» REQUIREMENTS: What number of lines hold the word "scene"? State that number and nothing besides.

» AVAILABLE DATA:
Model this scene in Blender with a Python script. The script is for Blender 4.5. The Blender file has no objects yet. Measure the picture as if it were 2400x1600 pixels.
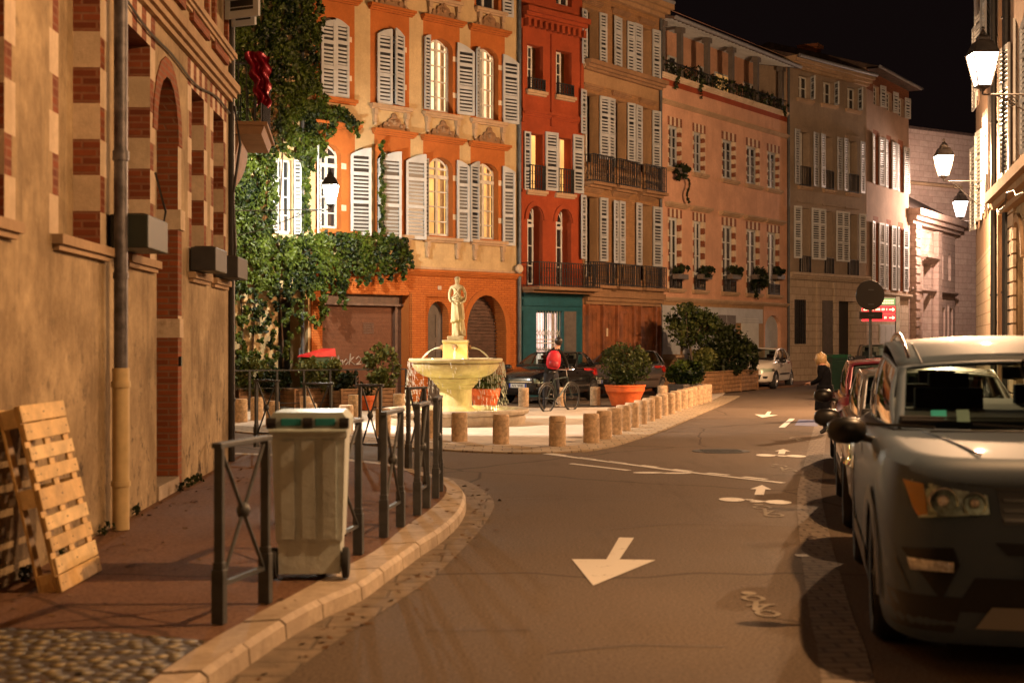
import bpy, math, random
from mathutils import Vector, Matrix, noise
random.seed(7)
R=math.radians
sc=bpy.context.scene
COL=sc.collection
# ---------------------------------------------------------------- camera
K=3333.0; CH=1.68
cam=bpy.data.objects.new('camera',bpy.data.cameras.new('camera')); COL.objects.link(cam)
cam.location=(0,0,CH); cam.rotation_euler=(R(90),0,0)
cam.data.sensor_width=36; cam.data.lens=50
cam.data.clip_start=.1; cam.data.clip_end=2000
cam.data.dof.use_dof=True; cam.data.dof.focus_distance=31; cam.data.dof.aperture_fstop=2.4
sc.camera=cam
# ---------------------------------------------------------------- world, exposure
w=bpy.data.worlds.new('World'); sc.world=w; w.use_nodes=True
nt=w.node_tree; bg=nt.nodes['Background']
tc=nt.nodes.new('ShaderNodeTexCoord'); sx=nt.nodes.new('ShaderNodeSeparateXYZ'); rp=nt.nodes.new('ShaderNodeValToRGB')
nt.links.new(tc.outputs['Generated'],sx.inputs[0]); nt.links.new(sx.outputs['Z'],rp.inputs[0]); nt.links.new(rp.outputs[0],bg.inputs['Color'])
rp.color_ramp.elements[0].color=(.075,.042,.034,1); rp.color_ramp.elements[0].position=0
rp.color_ramp.elements[1].color=(.075,.045,.052,1); rp.color_ramp.elements[1].position=.45
bg.inputs['Strength'].default_value=.06
sc.view_settings.view_transform='Standard'; sc.view_settings.look='None'
sc.view_settings.exposure=0; sc.view_settings.gamma=1
sc.cycles.use_denoising=True
sc.cycles.max_bounces=7; sc.cycles.diffuse_bounces=3; sc.cycles.glossy_bounces=3; sc.cycles.transparent_max_bounces=12
sc.cycles.transmission_bounces=4; sc.cycles.caustics_reflective=False; sc.cycles.caustics_refractive=False
sc.cycles.sample_clamp_indirect=4; sc.cycles.sample_clamp_direct=0; sc.cycles.blur_glossy=.5
try: sc.cycles.use_light_tree=True
except Exception: pass
LP1,LP2,LP3,LP4,LP5,LP6,LP7=1500,2000,8500,2700,2250,230,0
FLP,FNP,FBP=5000,34,15
def P(px,py,z=0.0):
    Y=K*(CH-z)/(py-800.0); return Vector(((px-1200)/K*Y,Y,z))
def D(px,Y,py=None,z=None):
    return Vector(((px-1200)/K*Y,Y,(0 if py is None else CH+(800-py)*Y/K) if z is None else z))
# lamps: colour, watts, place  (every one belongs to a lantern or spotlight built below)
def light(name,kind,loc,power,col,size=.06,**kw):
    l=bpy.data.lights.new(name,kind); l.energy=power; l.color=col
    if kind in('POINT','SPOT'): l.shadow_soft_size=size
    o=bpy.data.objects.new(name,l); COL.objects.link(o); o.location=loc
    for k,v in kw.items(): setattr(l,k,v)
    return o
ORANGE=(1,.55,.245); ROSE=(1,.58,.30); PINKW=(1,.70,.55); WHITE=(1,.92,.74)
# ---------------------------------------------------------------- helpers
def tag(o,label=None,cat=None,group=None,kind=None):
    if label: o['label']=label
    if cat: o['category']=cat
    if group: o['group']=group
    if kind: o['kind']=kind
    return o
def empty(name,loc=(0,0,0),rz=0,label=None,cat=None,group=None):
    o=bpy.data.objects.new(name,None); COL.objects.link(o); o.location=loc; o.rotation_euler=(0,0,rz)
    o.empty_display_size=.2
    return tag(o,label,cat,group)
class MB:
    def __init__(s): s.v=[];s.f=[];s.m=[]
    def poly(s,pts,m=0):
        n=len(s.v); s.v+=[tuple(p) for p in pts]; s.f.append(tuple(range(n,n+len(pts)))); s.m.append(m)
    def box(s,x0,x1,y0,y1,z0,z1,m=0,M=None):
        c=[Vector((x,y,z)) for z in(z0,z1) for y in(y0,y1) for x in(x0,x1)]
        if M is not None: c=[M@p for p in c]
        n=len(s.v); s.v+=[tuple(p) for p in c]
        for q in((0,2,3,1),(4,5,7,6),(0,1,5,4),(2,6,7,3),(0,4,6,2),(1,3,7,5)):
            s.f.append(tuple(n+i for i in q)); s.m.append(m)
    def beam(s,a,b,w,h=None,m=0):
        a=Vector(a);b=Vector(b);d=b-a;L=d.length
        if L<1e-6:return
        h=h or w; q=d.to_track_quat('Y','Z').to_matrix().to_4x4(); q.translation=a
        s.box(-w/2,w/2,0,L,-h/2,h/2,m,q)
    def tube(s,pts,r,n=8,m=0,cap=True):
        pts=[Vector(p) for p in pts]; rs=r if isinstance(r,(list,tuple)) else [r]*len(pts)
        base=len(s.v); up=Vector((0,0,1))
        for i,p in enumerate(pts):
            d=(pts[min(i+1,len(pts)-1)]-pts[max(i-1,0)])
            d=d.normalized() if d.length>1e-9 else Vector((0,0,1))
            a=d.cross(up)
            if a.length<.05: a=d.cross(Vector((1,0,0)))
            a.normalize(); b=d.cross(a)
            for k in range(n):
                t=2*math.pi*k/n; s.v.append(tuple(p+a*math.cos(t)*rs[i]+b*math.sin(t)*rs[i]))
        for i in range(len(pts)-1):
            for k in range(n):
                s.f.append((base+i*n+k,base+i*n+(k+1)%n,base+(i+1)*n+(k+1)%n,base+(i+1)*n+k)); s.m.append(m)
        if cap:
            s.f.append(tuple(base+k for k in range(n))[::-1]); s.m.append(m)
            s.f.append(tuple(base+(len(pts)-1)*n+k for k in range(n))); s.m.append(m)
    def lathe(s,prof,n=24,c=(0,0,0),m=0,M=None,a0=0,close=True):
        base=len(s.v); c=Vector(c)
        for r,z in prof:
            for k in range(n):
                t=2*math.pi*k/n+a0; p=Vector((r*math.cos(t),r*math.sin(t),z))
                if M is not None:p=M@p
                s.v.append(tuple(p+c))
        for i in range(len(prof)-1):
            for k in range(n):
                s.f.append((base+i*n+k,base+i*n+(k+1)%n,base+(i+1)*n+(k+1)%n,base+(i+1)*n+k)); s.m.append(m)
        if close:
            s.f.append(tuple(base+k for k in range(n))[::-1]); s.m.append(m)
            s.f.append(tuple(base+(len(prof)-1)*n+k for k in range(n))); s.m.append(m)
    def prism(s,pts,z0,z1,m=0,f=None):
        """pts 2-D outline (ccw) -> solid; f maps (a,b,c) to a point"""
        f=f or (lambda a,b,c:(a,b,c)); n=len(pts)
        s.poly([f(a,b,z1) for a,b in pts],m); s.poly([f(a,b,z0) for a,b in pts][::-1],m)
        for i in range(n):
            a=pts[i];b=pts[(i+1)%n]
            s.poly([f(a[0],a[1],z0),f(b[0],b[1],z0),f(b[0],b[1],z1),f(a[0],a[1],z1)],m)
    def mesh(s,name,mats,smooth=False):
        me=bpy.data.meshes.new(name); me.from_pydata(s.v,[],s.f)
        for x in (mats if isinstance(mats,(list,tuple)) else [mats]): me.materials.append(x)
        me.polygons.foreach_set('material_index',s.m)
        if smooth: me.polygons.foreach_set('use_smooth',[True]*len(s.f))
        me.update(); return me
    def build(s,name,mats,parent=None,smooth=False,loc=None,rot=None,bevel=0,weld=False,auto=False):
        me=s.mesh(name,mats,smooth or auto)
        if weld:
            import bmesh
            bm=bmesh.new(); bm.from_mesh(me); bmesh.ops.remove_doubles(bm,verts=bm.verts,dist=1e-4); bm.to_mesh(me); bm.free()
        if auto:
            try: me.set_sharp_from_angle(angle=R(38))
            except Exception: pass
        return link(name,me,parent,loc,rot,bevel)
def link(name,me,parent=None,loc=None,rot=None,bevel=0):
    o=bpy.data.objects.new(name,me); COL.objects.link(o)
    if parent is not None:o.parent=parent
    if loc is not None:o.location=loc
    if rot is not None:o.rotation_euler=rot
    if bevel:
        b=o.modifiers.new('bevel','BEVEL'); b.width=bevel; b.segments=2; b.limit_method='ANGLE'; b.angle_limit=R(40)
    return o
def bake(o):
    dg=bpy.context.evaluated_depsgraph_get(); dg.update()
    me=bpy.data.meshes.new_from_object(o.evaluated_get(dg)); o.modifiers.clear(); o.data=me; return o
def copy_tree(o,parent=None):
    c=o.copy(); COL.objects.link(c)
    if parent is not None:c.parent=parent
    for ch in [x for x in o.children]: copy_tree(ch,c)
    return c
def skin(name,J,E,mats,parent=None,sub=2,root=0,matf=None):
    """J: list of (x,y,z,r) joints, E: edges"""
    me=bpy.data.meshes.new(name); me.from_pydata([j[:3] for j in J],E,[])
    o=bpy.data.objects.new(name,me); COL.objects.link(o)
    m=o.modifiers.new('skin','SKIN'); m.use_smooth_shade=True
    for i,j in enumerate(J):
        sv=me.skin_vertices[0].data[i]; r=j[3]; sv.radius=(r,r) if not isinstance(r,tuple) else r
        sv.use_root=(i==root)
    b=o.modifiers.new('sub','SUBSURF'); b.levels=sub; b.render_levels=sub
    bake(o); o.data.name=name
    for x in (mats if isinstance(mats,(list,tuple)) else [mats]): o.data.materials.append(x)
    for p in o.data.polygons:
        p.use_smooth=True
        if matf:p.material_index=matf(p.center)
    if parent is not None:o.parent=parent
    return o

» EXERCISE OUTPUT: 2